Madagascar has emerged as a regional model for LMMAs, in part owing to Rabearisoa’s work. In 2024, the nation hosted East Africa’s first-ever LMMA conference for anglers, conservationists and other stakeholders from countries such as Kenya and Mozambique. Now a postdoctoral researcher at the University of California, Berkeley, Rabearisoa spoke to Nature about community-based conservation, her decision to resume her PhD studies and the challenges that female scientists face in Madagascar.

When did you first become interested in the environment?

Beginning when I was ten years old, my family and I would go camping in the rainforests of Madagascar. The government had created a series of national parks and my father insisted on taking the family to these brand new reserves. I distinctly remember seeing lemurs, and that made me fall in love with nature.

Why did you leave academia, and why did you return?

I did my master’s degree in ecological economics at the University of Antananarivo in Madagascar. I wanted to understand not just ecology, but also how to attribute value to the benefits that nature provides.

After finishing my master’s degree, I moved to France for a PhD in ecological economics at the University of Versailles Saint-Quentin-en-Yvelines near Paris. I was just 24 years old when I started it and I couldn’t stop thinking about how difficult it is for young women to become professors, especially in Madagascar — where conventional gender roles are still prevalent. If I graduated in six years, I would be 30. I kept doubting whether anyone would want to hire a 30-year-old woman as a professor.

So, I started to apply for jobs. In the third year of my PhD, Conservation International offered me a position as its marine programme manager in Madagascar. I accepted the job and moved back there. I worked for the organization for ten years and it was an incredible experience, but my friends kept urging me to finish my PhD.

Eventually, I applied for a master’s degree at the Coastal Science and Policy Program at the University of California, Santa Cruz, which would have served as a refresher for me. But when my adviser saw my CV, he said “I want you to do a PhD”. I accepted the offer, but with one condition: my research would focus on Madagascar’s LMMAs.

The scientific community is finally recognizing that community-based conservation works. During my PhD, I dived into the details of what makes community-based management of fisheries effective, what we can learn when it doesn’t work and how we can improve it.

How did LMMAs first come about in Madagascar?

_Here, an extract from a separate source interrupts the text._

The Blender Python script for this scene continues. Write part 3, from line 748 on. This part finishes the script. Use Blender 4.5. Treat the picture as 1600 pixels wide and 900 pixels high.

LMMAs were first implemented in Fiji in the 1990s, when coastal communities created their own sustainable fishing systems. In the early 2000s, some of my colleagues took fishers from Madagascar to Fiji to study its LMMAs. The fishers said that although they didn’t speak the same language as the Fijian people, they shared the common language of the ocean. They immediately understood how the system of seasonal closures and fishing restrictions in Fiji served to ensure a sustainable catch.

When the fishers returned to Madagascar, they decided to create their own LMMA based on the same principles. Several years later, my colleagues and I brought fishers from other parts of Madagascar to visit the pilot LMMA so that they could take the system back to their own communities.

What did you learn during your ten years at Conservation International?

In Madagascar, many people living on the coast make their living directly from the sea. Conservation efforts cannot succeed if they exclude them. LMMAs work because they give communities control over how to manage their resources.

Overfishing and poverty form a vicious cycle. People fish more because they have a low income, which worsens the depletion of fish and deepens poverty. The goal of LMMAs is to break that cycle by supporting sustainable fishing, which increases long-term yields. This strategy means that front-line communities are conservationists’ allies in the battle to protect the ocean.

Ando Rabearisoa is in the center of a gathering of other researchers outside, examining a specimen in a plastic bag.

Ando Rabearisoa participated in the Black In Marine Science Week retreat in San Diego, California, in 2024.Credit: Sidney Opiyo, Coastal Science and Policy, UC Santa Cruz

Another important lesson that I learnt is that we must adapt protected areas to the local context. Every place has a distinct ecology, culture and system of governance. A big part of my PhD looked at how to use local communities’ ecological knowledge to make fishing more sustainable. For example, local communities know exactly where and when fish spawn, and we use that information to close specific areas seasonally to protect the next generation of fish.